Sunday, February 19, 2006

This is how it was - 2006

In answer to CUANAS’ call I submit the following:

The part I played in the liberation of Iraq was very small. Though parts of my unit faced much tougher situations my own experience would be considered quite boring. CUANAS asked me if I would write something of my experience in Iraq so here goes.

I don’t know if I was more frightened of the flight to Bahrain or the idea that I might be in a shooting war. My 20 years was almost up, I was a short timer and I was planning my retirement not how best to survive a war. Part of my work in the Navy involved searching for planes that had crashed. I had been a part of some major news stories, the Alaska flight that crashed off the California coast in early 2000, the Air Force A10 in Colorado to name a few. So the thought of the 20+ hour flight to Bahrain didn’t thrill me. To my surprise the corpsman had made a mistake and given me 180 valiums for the trip. It should have been twelve for the roundtrip but because of some snafu I ended up with enough to take one every day for six months. Well the first C-5 we got on had some engine trouble, (engine caught on fire is all) and so someone took me back home and I drooled all over myself until it was time for the next flight.

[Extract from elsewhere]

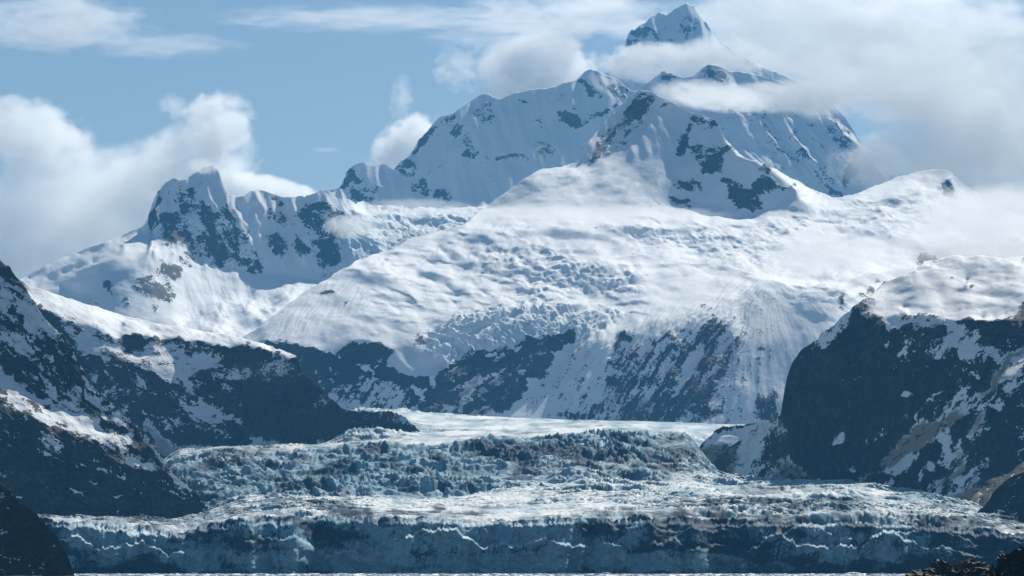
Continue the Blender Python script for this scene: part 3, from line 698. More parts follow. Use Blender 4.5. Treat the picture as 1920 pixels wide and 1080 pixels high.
# ---- left near mountain
s = Sheet('mountain_left_near', -60, 420,
    [(-60,460),(-20,478),(0,488),(15,500),(28,515),(40,530),(50,545),(62,560),(72,578),(82,596),(100,610),(115,622),(128,640),(140,660),(150,682),(168,712),(190,740),(215,765),(240,788),(258,800),(270,810),(285,830),(300,850),(312,868),(325,885),(340,900),(358,920),(375,935),(388,953),(400,970),(410,985),(420,1010)],
    [(-60,1040),(60,1010),(250,1010),(420,1025)], [(-60,5150),(60,5180),(250,5260),(420,5350)],
    [(480,48),(700,50),(760,44),(860,50),(1040,56)])
s.m['rough'][:] = 1.1; s.m['rock'][:] = .80; s.m['zx'][:] = .25; s.m['streak'][:] = .8; s.m['flute'][:] = 1.0
s.poly([(0,488),(28,512),(30,530),(10,520),(-20,500)], 2, rock=1)
s.poly([(-60,520),(0,525),(40,540),(75,600),(60,640),(20,590),(-60,560)], 5, rock=.36)
s.poly([(0,560),(60,590),(75,640),(60,650),(30,620),(0,590)], 5, rock=.30)
s.poly([(70,575),(100,605),(120,650),(125,652),(90,625)], 4, rock=.25)
s.poly([(0,620),(40,620),(80,660),(110,690),(100,700),(60,680),(20,650),(-10,650)], 5, rock=.34)
s.poly([(100,640),(125,640),(135,690),(115,680)], 5, rock=.9); s.poly([(20,555),(50,640),(30,640),(0,600)], 5, rock=.85)
s.poly([(0,660),(60,700),(90,770),(0,690)], 6, rock=.9)
s.poly([(105,700),(140,715),(150,760),(115,745)], 4, rock=.3, ice=.2)
s.poly([(150,720),(180,745),(205,775),(185,772),(160,745)], 4, rock=.45)
s.poly([(-60,680),(0,692),(30,718),(60,738),(85,748),(110,758),(150,776),(200,782),(235,792),(250,803),(235,803),(205,790),(180,792),(178,800),(210,810),(215,815),(245,815),(268,840),(245,832),(230,822),(250,845),(225,842),(200,832),(165,826),(140,822),(120,812),(100,800),(75,790),(45,780),(20,765),(0,750),(-60,730)], 2.5, rock=.14, slope=27, rough=.7, flute=.25, streak=.35)
s.poly([(-10,715),(15,735),(20,750),(-10,742)], 3, rock=.85); s.poly([(40,740),(70,755),(90,770),(75,772),(50,758)], 3, rock=.7)
s.poly([(175,786),(200,784),(225,795),(212,806),(185,798)], 3, rock=.9); s.poly([(110,762),(140,762),(140,770),(112,770)], 2, rock=.7)
s.poly([(160,822),(230,838),(262,850),(255,852),(220,846),(180,836)], 3, rock=.2)
s.poly([(78,820),(100,820),(122,842),(118,848),(95,835)], 3, rock=.35)
s.poly([(205,857),(225,862),(245,852),(265,862),(290,872),(316,880),(300,883),(285,878),(265,876),(250,868),(232,864),(215,862)], 2, rock=.12, slope=30)
s.poly([(270,812),(290,835),(300,850),(330,890),(350,905),(330,905),(310,885),(290,850),(270,830)], 3, rock=.3, dirt=.5)
s.poly([(40,850),(120,850),(200,870),(300,890),(390,970),(350,1000),(60,990),(20,920)], 10, rock=1.05, streak=.3, flute=.4, rough=.9, slope=58)
for x, y, r in ((192,882,9),(218,929,10),(222,961,13),(123,876,3),(38,931,8)): s.blob(x, y, r, r * .4, 10, rock=.2, slope=35)
s.streaks([(-20,500),(40,545),(130,650),(240,790),(150,770),(20,690)], 70, 730, (.62,.78), rock=.22); s.streaks([(0,560),(120,660),(240,790),(120,750)], 40, 731, (.62,.78), rock=1.0, ln=(25,80)); s.streaks([(0,830),(60,800),(330,900),(380,980),(60,960)], 26, 732, (.8,.45), rock=.5, ln=(8,30)); s.vary(6, .15, 50, 22, 450); s.ribs(.4, lambda x, y: (x * .6 - y * .8, x * .8 + y * .6), 16, 90, 451)
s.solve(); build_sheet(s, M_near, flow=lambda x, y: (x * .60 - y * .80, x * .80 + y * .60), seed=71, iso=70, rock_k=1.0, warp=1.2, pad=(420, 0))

# ---- right dome with its snow cap, and the dirty outcrop at its foot
s = Sheet('mountain_right_dome', 1278, 1980,
    [(1278,925),(1286,905),(1292,882),(1300,856),(1314,836),(1330,816),(1342,806),(1355,800),(1375,799),(1398,797),(1430,794),(1452,788),(1463,782),(1465,772),(1467,755),(1471,730),(1476,705),(1482,688),(1492,673),(1500,663),(1512,650),(1525,640),(1542,624),(1560,610),(1580,592),(1600,575),(1620,560),(1640,546),(1650,535),(1675,522),(1700,508),(1720,498),(1740,489),(1760,482),(1780,478),(1820,480),(1850,479),(1880,483),(1930,480),(1980,484)],
    [(1278,940),(1550,940),(1640,955),(1740,980),(1850,1010),(1980,1040)], [(1278,6250),(1500,6200),(1700,5700),(1850,5200),(1980,5000)],
    [(470,24),(560,27),(590,40),(620,58),(800,62),(860,50),(960,40)])
s.m['rough'][:] = 1.0; s.m['rock'][:] = np.interp(s.gx, [1500, 1640, 1720, 1980], [1.15, 1.12, .98, .96]); s.m['zx'][:] = -.05
s.poly([(1462,800),(1470,690),(1560,600),(1600,590),(1560,700),(1540,860),(1480,860)], 12, zx=.5, slope=62)
s.poly([(1580,588),(1640,540),(1700,500),(1780,470),(1990,470),(1990,560),(1922,560),(1908,585),(1895,600),(1873,601),(1858,606),(1840,606),(1820,600),(1800,602),(1783,600),(1763,593),(1740,588),(1720,590),(1710,605),(1690,612),(1688,620),(1676,618),(1663,617),(1656,605),(1652,594),(1636,590),(1617,597),(1600,600)], 2.5, rock=.02, slope=17, rough=.85, zx=0)
for a in (((1700,560),(1760,540),(1840,545),(1920,560)),((1640,575),(1700,570),(1760,578)),((1740,520),(1780,512),(1850,525)),((1780,570),(1860,572),(1920,585)),((1660,548),(1700,540)),((1840,505),(1920,520)),((1720,545),(1780,555))):
    s.stroke(list(a), 7, 4, slope=36)
s.blob(1870,500,45,10,10, slope=32); s.blob(1800,500,30,7,-6, slope=30)
s.stroke([(1760,521),(1800,522),(1840,535)], 3, 1.5, rock=.6)
s.poly([(1480,690),(1520,645),(1580,595),(1620,562),(1640,560),(1630,590),(1600,610),(1560,640),(1520,660)], 5, rock=.52, slope=46)
s.poly([(1700,590),(1760,592),(1790,605),(1770,640),(1760,680),(1720,670),(1700,640)], 9, rock=.74, dirt=.35, rough=1.5)
s.poly([(1764,602),(1782,600),(1800,608),(1822,610),(1838,620),(1844,632),(1838,645),(1858,652),(1880,660),(1884,668),(1872,680),(1855,672),(1848,682),(1832,672),(1828,690),(1812,680),(1800,668),(1792,655),(1775,650),(1770,632),(1775,615)], 3, rock=.14, slope=34)
s.poly([(1818,605),(1850,602),(1870,615),(1840,618)], 3, rock=.8); s.poly([(1840,636),(1870,630),(1895,632),(1880,650),(1850,648)], 4, rock=.7)
s.poly([(1810,700),(1825,692),(1832,712),(1820,714)], 2.5, rock=.15); s.poly([(1652,645),(1666,642),(1666,650),(1654,650)], 1.5, rock=.1)
s.poly([(1690,735),(1700,730),(1702,748),(1692,745)], 2, rock=.2); s.poly([(1715,762),(1724,758),(1722,772),(1714,772)], 2, rock=.2); s.poly([(1690,778),(1700,778),(1698,786),(1690,786)], 2, rock=.2)
gd = [(1990,600),(1925,645),(1905,655),(1885,675),(1870,695),(1850,725),(1830,742),(1805,746),(1790,755),(1785,770),(1770,785),(1740,786),(1715,800),(1700,815),(1685,828),(1672,845),(1660,862),(1650,880),(1620,895),(1590,905),(1560,918),(1610,920),(1625,905),(1640,890),(1668,880),(1700,858),(1735,830),(1770,810),(1800,785),(1830,765),(1852,745),(1880,715),(1900,700),(1925,685),(1990,650)]
s.poly(gd, 3, rock=.10, dirt=.85, slope=34, rough=.6, zx=.1, streak=.9)
s.poly([(1790,750),(1830,742),(1850,725),(1830,770),(1800,775)], 4, dirt=.1, rock=.2)
s.poly([(1920,650),(1870,720),(1880,730),(1925,700)], 4, dirt=.2, rock=.15)
s.poly([(1820,790),(1850,760),(1845,800),(1800,830),(1815,870),(1795,905),(1740,915),(1790,880),(1800,830)], 5, rock=.15, dirt=.75, slope=38, rough=.6)
s.poly([(1652,872),(1665,862),(1680,856),(1705,856),(1725,845),(1730,855),(1718,862),(1705,880),(1692,892),(1680,888),(1662,888)], 2.5, rock=.12, slope=34)
s.poly([(1756,816),(1770,810),(1782,814),(1790,826),(1785,850),(1792,872),(1780,876),(1764,868),(1768,850),(1762,832)], 2.5, rock=.14, slope=36)
s.poly([(1708,898),(1725,884),(1740,866),(1752,870),(1752,880),(1735,890),(1722,905)], 2.5, rock=.12)
s.poly([(1820,800),(1835,790),(1848,790),(1840,810),(1825,822)], 2.5, rock=.15); s.poly([(1862,758),(1880,750),(1884,765),(1870,776)], 2.5, rock=.2)
s.poly([(1695,925),(1720,920),(1745,925),(1740,940),(1708,940)], 2.5, rock=.18, slope=32)
s.poly([(1775,905),(1800,895),(1830,880),(1850,855),(1848,875),(1825,895),(1800,905)], 2.5, rock=.12, slope=34)
s.poly([(1755,940),(1800,925),(1835,890),(1840,925),(1830,950),(1800,958),(1770,950)], 4, rock=.25, dirt=.85, slope=34, rough=.6)
s.poly([(1640,905),(1660,900),(1680,905),(1665,918),(1645,918)], 2.5, rock=.3)
s.poly([(1715,945),(1750,944),(1780,952),(1808,962),(1836,965),(1815,975),(1806,985),(1790,985),(1730,960)], 1.5, rock=-.2, slope=13, dirt=0, rough=.3, zx=0)
s.poly([(1560,822),(1575,815),(1586,816),(1578,830),(1562,836)], 2, rock=.35); s.poly([(1585,885),(1602,878),(1602,884),(1588,890)], 2, rock=.4)
s.poly([(1600,820),(1660,780),(1680,800),(1640,850)], 12, rock=.85, dirt=.1)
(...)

It was early March of 2003 and my unit had just been stood up. Until Sept of 2002 we were just a detachment. We were what the Navy called a warfighting laboratory. We were the Navy’s answer to minehunting in very shallow water, a brainchild of the late Admiral Boorda. We were made up of an eclectic group of Navy Seals, Navy EOD, Marine Force RECON, special combat crewmen and fleet technicians. The only unit at the time focused solely on, minehunting in very shallow water. Consequently what we trained for was clearing the beaches for the marines to land. Now we were headed to Iraq to clear the ports for humanitarian aid for the Iraqi people.
Back on the plane trip, I was told later that we stopped at Dover AFB and in Spain. Apparently I had breakfast and then we finally landed in Bahrain. Most of our unit had already arrived in Bahrain where we met up with the ship that was to support us and other units. The leading petty officer asked me about the drama on the plane to which I replied “What drama”. I didn’t even remember.

The next ten days or so were spent preparing our gear and going over our mission. We were to check the port for mines and ensure that the vessels carrying humanitarian aid could safely arrive. When the war started we went outside (it was nighttime) and we watched as the tomahawks flew over. It was a sight and I felt both excitement and a touch of fear. This was it.

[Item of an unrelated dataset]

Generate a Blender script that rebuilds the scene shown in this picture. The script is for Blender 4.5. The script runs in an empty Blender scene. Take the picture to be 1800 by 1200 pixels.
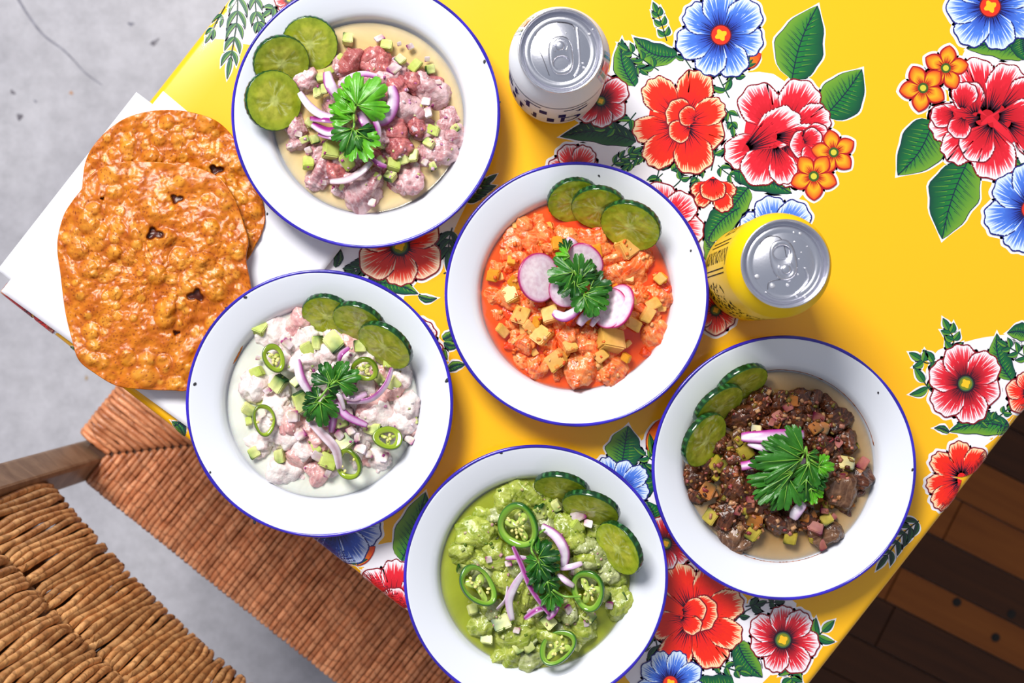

We went to General Quarters at about 3 a.m. and for the next four days we watched the fighting on CNN, including in and around Um Qasr. The night before we were to go I wrote a letter to each of my children and my wife. I believe it was on March 23rd when I found myself in Um Qasr Iraq dressed in full chemical protective suit and wishing I was somewhere else. Several loads of men and supplies had gone before me and the guys in my platoon were all guys who were used to being shot at and things exploding. I was a freakin’ technician and to be honest I was scared *hitless.

At one point when our work in Um Qasr was almost complete we went outside the port and met some of the locals. They seemed glad we were there. We brought them water and food and some of the fellas gave them some cold hard cash. To give you some perspective $40 is about 6 months wages. One man with a little girl who was maybe a year old was asking us to take his picture with him. He seemed excited to have us there and this was important to him. I got to hold the little girl. It was great, it provided a piece of home and brought the war into perspective. These were the people we were there to help and I was proud to be doing it.

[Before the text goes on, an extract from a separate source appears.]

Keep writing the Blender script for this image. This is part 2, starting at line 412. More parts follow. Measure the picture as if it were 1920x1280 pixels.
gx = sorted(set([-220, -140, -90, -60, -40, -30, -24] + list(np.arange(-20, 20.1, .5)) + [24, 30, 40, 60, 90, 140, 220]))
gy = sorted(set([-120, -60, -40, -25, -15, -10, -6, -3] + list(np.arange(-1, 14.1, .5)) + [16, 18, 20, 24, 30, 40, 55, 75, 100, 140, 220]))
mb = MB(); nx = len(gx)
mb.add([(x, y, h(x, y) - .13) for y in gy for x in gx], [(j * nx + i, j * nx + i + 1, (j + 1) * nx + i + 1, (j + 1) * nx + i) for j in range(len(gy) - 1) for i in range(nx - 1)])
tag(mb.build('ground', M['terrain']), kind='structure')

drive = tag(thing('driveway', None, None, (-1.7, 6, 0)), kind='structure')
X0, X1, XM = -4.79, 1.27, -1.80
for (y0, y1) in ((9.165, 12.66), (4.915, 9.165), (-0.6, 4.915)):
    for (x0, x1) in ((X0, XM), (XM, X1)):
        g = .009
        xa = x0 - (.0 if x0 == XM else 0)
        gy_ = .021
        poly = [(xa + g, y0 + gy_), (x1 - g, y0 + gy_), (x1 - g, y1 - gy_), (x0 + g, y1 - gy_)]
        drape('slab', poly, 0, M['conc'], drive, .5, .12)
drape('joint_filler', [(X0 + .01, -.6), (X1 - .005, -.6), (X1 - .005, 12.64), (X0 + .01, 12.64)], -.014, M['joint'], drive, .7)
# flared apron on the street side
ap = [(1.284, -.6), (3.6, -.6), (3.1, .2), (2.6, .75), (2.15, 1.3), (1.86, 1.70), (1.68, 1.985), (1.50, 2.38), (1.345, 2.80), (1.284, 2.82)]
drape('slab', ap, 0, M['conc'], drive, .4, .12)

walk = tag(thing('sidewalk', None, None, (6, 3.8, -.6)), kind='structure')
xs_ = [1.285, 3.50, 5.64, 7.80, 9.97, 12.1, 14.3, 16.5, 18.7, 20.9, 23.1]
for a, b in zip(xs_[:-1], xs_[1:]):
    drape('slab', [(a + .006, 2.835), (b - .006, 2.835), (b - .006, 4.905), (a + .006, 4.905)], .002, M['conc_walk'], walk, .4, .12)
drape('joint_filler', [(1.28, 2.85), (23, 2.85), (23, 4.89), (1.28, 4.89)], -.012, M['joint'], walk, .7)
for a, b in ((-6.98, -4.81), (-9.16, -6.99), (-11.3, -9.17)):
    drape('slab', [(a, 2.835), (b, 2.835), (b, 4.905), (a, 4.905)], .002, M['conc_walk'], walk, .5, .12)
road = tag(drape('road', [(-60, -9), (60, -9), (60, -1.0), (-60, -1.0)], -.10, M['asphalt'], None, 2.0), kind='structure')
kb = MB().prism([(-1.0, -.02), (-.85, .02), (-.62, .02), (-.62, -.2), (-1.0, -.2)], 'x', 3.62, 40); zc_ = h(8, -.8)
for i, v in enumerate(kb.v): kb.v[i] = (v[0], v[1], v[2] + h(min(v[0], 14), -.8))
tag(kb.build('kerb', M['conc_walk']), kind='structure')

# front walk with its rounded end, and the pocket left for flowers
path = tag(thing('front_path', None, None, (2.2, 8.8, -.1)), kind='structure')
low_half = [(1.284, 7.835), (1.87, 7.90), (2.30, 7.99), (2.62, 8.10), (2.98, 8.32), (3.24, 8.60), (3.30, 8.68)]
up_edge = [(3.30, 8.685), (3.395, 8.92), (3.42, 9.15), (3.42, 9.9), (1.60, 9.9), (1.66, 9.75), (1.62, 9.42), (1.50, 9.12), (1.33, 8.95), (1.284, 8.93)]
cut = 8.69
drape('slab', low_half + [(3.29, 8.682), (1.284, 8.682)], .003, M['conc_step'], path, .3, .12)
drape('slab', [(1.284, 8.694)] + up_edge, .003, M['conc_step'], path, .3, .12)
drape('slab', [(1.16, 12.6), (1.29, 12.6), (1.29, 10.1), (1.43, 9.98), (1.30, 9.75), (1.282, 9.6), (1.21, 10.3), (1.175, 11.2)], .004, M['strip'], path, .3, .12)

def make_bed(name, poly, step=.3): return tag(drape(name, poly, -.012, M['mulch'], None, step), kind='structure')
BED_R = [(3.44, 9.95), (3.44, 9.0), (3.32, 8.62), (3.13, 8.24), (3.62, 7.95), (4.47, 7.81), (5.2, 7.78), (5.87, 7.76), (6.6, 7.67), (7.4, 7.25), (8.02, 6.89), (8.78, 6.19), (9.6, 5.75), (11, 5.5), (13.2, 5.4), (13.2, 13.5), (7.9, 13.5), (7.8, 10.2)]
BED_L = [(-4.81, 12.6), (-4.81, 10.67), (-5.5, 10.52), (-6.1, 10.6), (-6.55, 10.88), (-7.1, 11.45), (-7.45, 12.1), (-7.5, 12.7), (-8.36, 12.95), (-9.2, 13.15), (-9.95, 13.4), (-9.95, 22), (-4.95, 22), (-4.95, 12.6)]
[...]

After ten days or so the rest of my platoon, the real warfighters (EOD, Marines ) were sent north to help look for a downed American pilot near Karbala. Myself and some others were sent to Az Zubayr just a few miles north to clear another port. Az Zubayr was a British base. We were used to working with them, they had a dive group and EOD techs with us in Um Qasr along with the Aussies. Once Az Zubayr was cleared we were flown back to the ship, on to the Kuwaiti Naval Base and then home.

What did I learn?

1. A respect for my brothers in arms, the men who do the real work of taking it to our enemies. The Force RECON guys, the SEALS and the EOD techs are amazing folks. I have the utmost admiration for those in the combat arms, who choose to train and fight and face the enemy head on. I will honor them in whatever small way possible for the rest of my life. HOOYAH!

2. The Iraqi people deserved better than to be treated the way they were by Saddam. The facilities we stayed in Iraq were practically new but because of the sanctions the facilities had been going unused and the people had been suffering.

3. One evil man like Saddam can cause so much misery , and doing nothing would make us complicit.

4. God makes men who are willing to show the ultimate act of love. To lay down your life for another.


Always On Watch said...

Elmer's Brother,
God makes men who are willing to show the ultimate act of love. To lay down your life for another.

Thank God for those who sacrifice themselves out of caring for their fellowmen. We must not take these brave people for granted!

I got to hold the little girl. It was great, it provided a piece of home and brought the war into perspective.

Tough guys with heart--the best kind of people!

elmers brother said...


As I said my part was so very small, but it was my honor. Those who really deserve a thanks are those who are in harms way every day.